-- Begin --

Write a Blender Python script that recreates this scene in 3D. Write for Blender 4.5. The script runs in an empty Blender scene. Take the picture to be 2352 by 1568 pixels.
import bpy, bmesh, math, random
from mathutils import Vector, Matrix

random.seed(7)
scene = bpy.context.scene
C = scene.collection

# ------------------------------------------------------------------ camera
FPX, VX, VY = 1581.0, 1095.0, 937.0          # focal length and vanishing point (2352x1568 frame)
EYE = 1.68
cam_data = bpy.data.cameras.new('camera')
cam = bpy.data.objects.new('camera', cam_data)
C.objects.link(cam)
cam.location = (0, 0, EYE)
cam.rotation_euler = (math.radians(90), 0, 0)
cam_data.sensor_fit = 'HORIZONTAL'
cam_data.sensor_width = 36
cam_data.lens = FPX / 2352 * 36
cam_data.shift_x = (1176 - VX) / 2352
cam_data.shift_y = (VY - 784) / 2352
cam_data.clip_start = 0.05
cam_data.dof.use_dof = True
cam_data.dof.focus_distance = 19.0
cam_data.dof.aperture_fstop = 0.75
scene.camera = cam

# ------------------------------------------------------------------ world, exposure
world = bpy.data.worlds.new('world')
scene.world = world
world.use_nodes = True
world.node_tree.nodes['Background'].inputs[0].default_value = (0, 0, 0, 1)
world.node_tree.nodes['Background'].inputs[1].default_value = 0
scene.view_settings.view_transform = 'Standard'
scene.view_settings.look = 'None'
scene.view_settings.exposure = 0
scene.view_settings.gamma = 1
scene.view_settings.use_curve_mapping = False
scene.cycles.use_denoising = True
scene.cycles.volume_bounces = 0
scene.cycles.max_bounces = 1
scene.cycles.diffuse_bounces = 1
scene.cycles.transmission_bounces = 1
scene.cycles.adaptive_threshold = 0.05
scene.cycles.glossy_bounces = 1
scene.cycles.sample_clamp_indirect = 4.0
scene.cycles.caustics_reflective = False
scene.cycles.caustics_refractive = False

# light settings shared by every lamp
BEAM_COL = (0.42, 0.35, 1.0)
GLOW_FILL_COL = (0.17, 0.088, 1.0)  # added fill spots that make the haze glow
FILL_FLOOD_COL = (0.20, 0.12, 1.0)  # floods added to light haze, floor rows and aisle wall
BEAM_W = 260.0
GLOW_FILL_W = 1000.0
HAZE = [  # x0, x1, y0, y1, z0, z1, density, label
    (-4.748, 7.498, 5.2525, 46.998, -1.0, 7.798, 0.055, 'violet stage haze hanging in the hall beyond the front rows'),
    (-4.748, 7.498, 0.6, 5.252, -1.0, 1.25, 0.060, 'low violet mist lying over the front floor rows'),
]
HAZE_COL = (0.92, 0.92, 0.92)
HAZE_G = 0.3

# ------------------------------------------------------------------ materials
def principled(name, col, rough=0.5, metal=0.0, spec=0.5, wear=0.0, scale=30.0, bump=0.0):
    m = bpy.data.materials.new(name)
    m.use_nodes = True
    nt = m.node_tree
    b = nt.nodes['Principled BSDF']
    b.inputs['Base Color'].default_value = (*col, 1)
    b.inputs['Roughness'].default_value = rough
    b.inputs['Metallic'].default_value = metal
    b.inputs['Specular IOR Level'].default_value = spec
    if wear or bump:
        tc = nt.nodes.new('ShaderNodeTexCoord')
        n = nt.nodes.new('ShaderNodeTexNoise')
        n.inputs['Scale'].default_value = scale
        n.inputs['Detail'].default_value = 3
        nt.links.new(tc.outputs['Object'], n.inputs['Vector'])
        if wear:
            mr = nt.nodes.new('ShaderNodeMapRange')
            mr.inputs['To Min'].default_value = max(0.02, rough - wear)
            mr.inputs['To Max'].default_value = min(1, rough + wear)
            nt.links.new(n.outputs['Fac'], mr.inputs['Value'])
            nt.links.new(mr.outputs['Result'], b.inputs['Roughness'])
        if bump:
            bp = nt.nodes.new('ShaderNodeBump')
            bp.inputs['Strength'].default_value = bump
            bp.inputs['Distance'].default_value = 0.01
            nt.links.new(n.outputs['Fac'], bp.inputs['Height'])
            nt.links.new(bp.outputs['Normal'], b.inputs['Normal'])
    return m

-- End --

> What you need to do:
Only the lines from the first line of the material above through the line that contains "C = scene.collection" should be quoted, each one exactly.

> Finished exercise:
Write a Blender Python script that recreates this scene in 3D. Write for Blender 4.5. The script runs in an empty Blender scene. Take the picture to be 2352 by 1568 pixels.
import bpy, bmesh, math, random
from mathutils import Vector, Matrix

random.seed(7)
scene = bpy.context.scene
C = scene.collection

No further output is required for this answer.